O quinto ensinamento de Jesus é a sua entrega às
mãos do Pai: “Pai, em tuas mãos entrego o meu espírito” (Lc 23,46). Nós vivemos
todos os dias nas mãos da ansiedade, do medo, da insegurança com relação a algo
de ruim que possa nos acontecer. Jesus nos convida a substituir a ansiedade e o
medo pela confiança, através de uma entrega incondicional ao Pai: “Meu Pai, que me
deu essas ovelhas, é maior que todos, e ninguém pode arrebatar coisa alguma das
mãos do Pai” (Jo 10,29). “Humilhem-se debaixo da poderosa mão de Deus, para que
no momento oportuno Ele exalte vocês; lancem n’Ele todas as suas preocupações,
porque é Ele quem cuida de vocês” (1P 5,6-7).
O sexto ensinamento da paixão de Jesus é
a nossa atitude de olhar o sofrimento dos outros como quem assiste a um
espetáculo: “As
multidões, que tinham acorrido para assistir, viram o que havia acontecido e
voltaram para casa, batendo no peito” (Lc 23,48). A tradução mais fiel ao texto
bíblico é: “E toda a multidão que havia acorrido para ver o espetáculo...” (Lc
23,48), tradução da Bíblia de Jerusalém. As redes sociais nos presenteiam com
fotos e vídeos de tragédias, de violência e, inclusive de suicídio de adolescentes
e jovens, e nós assistimos a tudo isso como quem assiste a um espetáculo.

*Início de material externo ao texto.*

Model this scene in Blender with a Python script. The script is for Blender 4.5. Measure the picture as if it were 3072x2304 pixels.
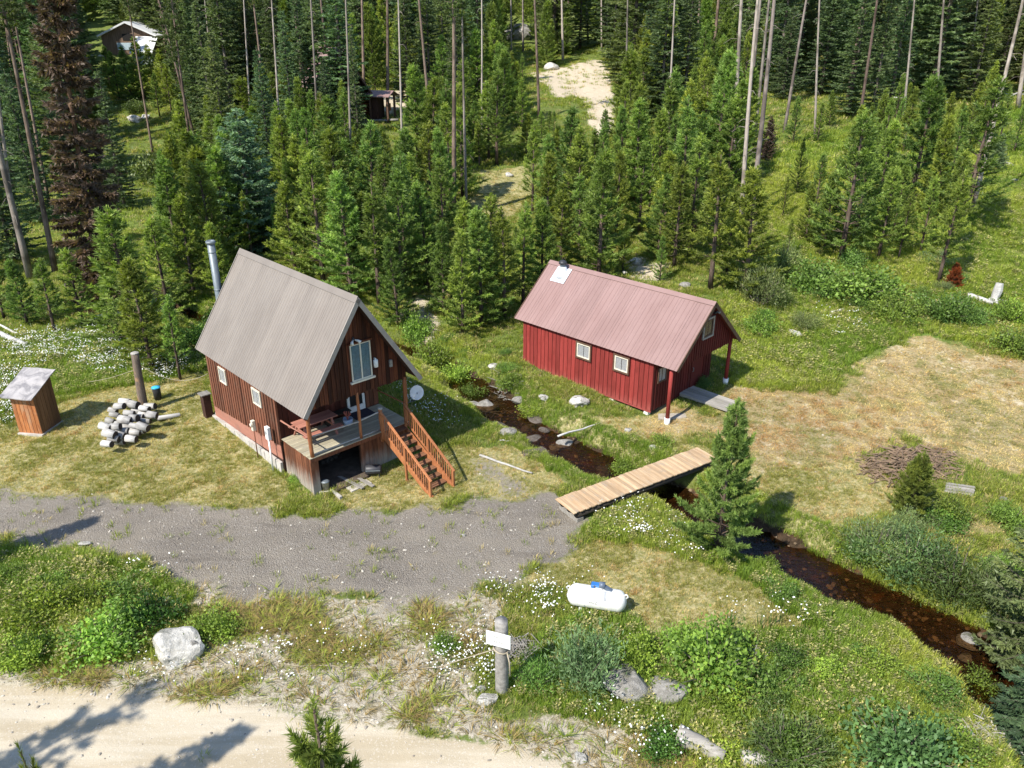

Precisamos “bater no peito”, atitude bíblica de arrependimento, de quem se
pergunta: Por que o nosso nível de humanidade está tão baixo? Por que a dor do
outro não provoca indignação em mim? Como é que eu me tornei um doente no meio
de uma sociedade doente, um cínico no meio de uma sociedade cínica, um
indiferente no meio de uma sociedade indiferente à dor do outro?
Hosana! Dai-nos salvação, Senhor Jesus!